Accolades! For Island musicians Hardy Peltier, Doug Hore

Wall of Fame inductees Doug Hore, left, and Hardy Peltier pose with their plaques. photo by Tom Sasvari

MINDEMOYA—Two of Manitoulin Island’s most well-known musical legends have been inducted into the Manitoulin Music Wall of Fame as part of the Central Manitoulin Lions Club Homecoming weekend.

Hardy Peltier of Wikwemikong and Doug Hore of Honora Bay were both inducted in the Wall of Fame as part of the ceremonies and the country music concert Friday night at the Mindemoya arena. Both local music legends have previously been inducted into the Great Northern Opry and Hall of Fame in Sault Ste. Marie.

Glen McDougall, curator of the Manitoulin Music Wall of Fame (which is located at 100.7 The Island in Little Current) told the audience Friday evening that Hardy has a distinctive sound and has been playing guitar since he was 14. As well as playing the guitar and singing he plays the piano and keyboard.

“His mother played the piano and was instrumental in his music interest,” Mr. McDougall told the audience. “He has toured in the past in the U.S. in Chicago, and Michigan over the years. And, in 1967, he opened for Don Messer in Little Current in honour of the Canadian Centennial.”

“I am proud of my home-town Wikwemikong and Manitoulin Island,” said Mr. Peltier. “This type of event is what we enjoy as musicians, to entertain people.”

“I started playing music on the organ way back when,” said Mr. Peltier, noting he had “a lot of guys and bands to thank,” noting for instance Lawrence Peltier, the Bell Boys, The Voyageurs, and the Odawas. “I thank all the musicians and the bands I’ve had the chance to perform with.”

“It has been a lot of fun,” said Mr. Peltier. He pointed out, “my wife Sara passed on six years ago. She had put a good word in for me with the Opry in the Sault. I didn’t even know she had put this forward. I thank my wife for putting up with me all those years.”

He performed the song, ‘My Heart’s Achin for You.’ “I recorded this about a month before my wife passed on and this song means a lot to me.”

On being inducted into Manitoulin’s wall of fame Mr. Peltier quipped, “I think my next induction will be in the Wikwemikong nursing home.”

“This next gentleman started playing music when he was 14, playing a fiddle his parents had bought him,” said Mr. McDougall, in introducing Doug Hore. “He first started performing in concert with Isabel Skippen. He carried on playing with quite a few bands and orchestras. In high school, Doug was with the band the Night Hawks, and another high school band the Real Times; as well as playing with the Gore Bay Orchestra, Cecil and Ilene (Ma and Pa Lloyd) and Don Richards. Then he played with Ken Elford and Country Gold, and has played with Hardy, Eugene Manitowabi, Bob Eadie and Highway 540, Robbie Shawana, and now Down Yonder.”

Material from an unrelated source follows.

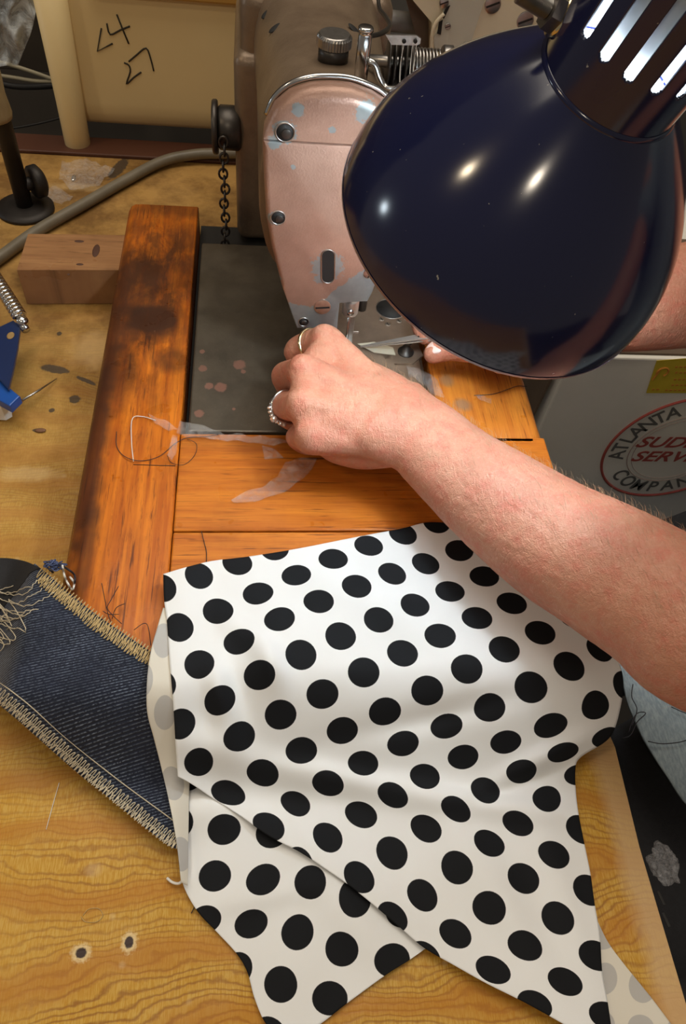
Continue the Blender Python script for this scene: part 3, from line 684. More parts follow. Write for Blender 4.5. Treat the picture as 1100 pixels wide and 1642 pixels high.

Mr. McDougall also pointed out Mr. Hore used to play four-string banjo and sax, as well as the fiddle. “He has played at many house parties, whenever anyone asks him to come and play he has always been there. He has played Hank Williams music, and was on stage with some of this band members years ago. Doug is a member of the Hank Williams Fan Club and Museum.”

Mr. Hore said he had played along with Hardy Peltier and Eugene Manitowabi in the 1950s, and 11 years with the Manitoulin Swing Band, later the Gore Bay Orchestra. His musical career began 59 years ago.

“He also played with Robbie Shawana, inductee into the Manitoulin Musicians Hall of Fame, and is also a member of the Great Northern Opry and Hall of Fame in Sault Ste. Marie,” said Mr. McDougall.

“I never wanted to be the front man playing music,” Mr. Hore told the audience. “As long as I can walk up on stage, I will keep the old country class music alive.”

“Music has been a very important and good thing in my life,” said Mr. Hore. “I’ve played music with a lot of guys and bands over the years and I would like to thank them all; and all of you for being here tonight I thank you. I almost forgot to mention, my family all played music as well, my mom and dad, and my brother was instrumental in getting me up on stage to play. Music has allowed me to meet a lot of great people and to a lot of great places. And for the 49 years I’ve been married to my wife Marilee. I’ve been involved in music during this whole time. I would also like to thank my wife for being with me all these years.”

Along with being an excellent fiddle player, Mr. Hore is also a very good singer, as he evidenced by singing songs like ‘Hey Good Lookin,’ along with the band Down Yonder on Friday.

Past inductees to the Manitoulin Music Wall of Fame included Jackie Genereux, Cecil and Ilene (Ma and Pa) Lloyd, Bob Eadie, Harvey Sheppard, Dwight McGauley, Ronnie Gilchrist, the Gore Bay Orchestra, Bill Omnet, Roy Brockelbank, Roy Rumley, Herman Peltier, Isabel Skippen, Ron Tann and Ken Elford.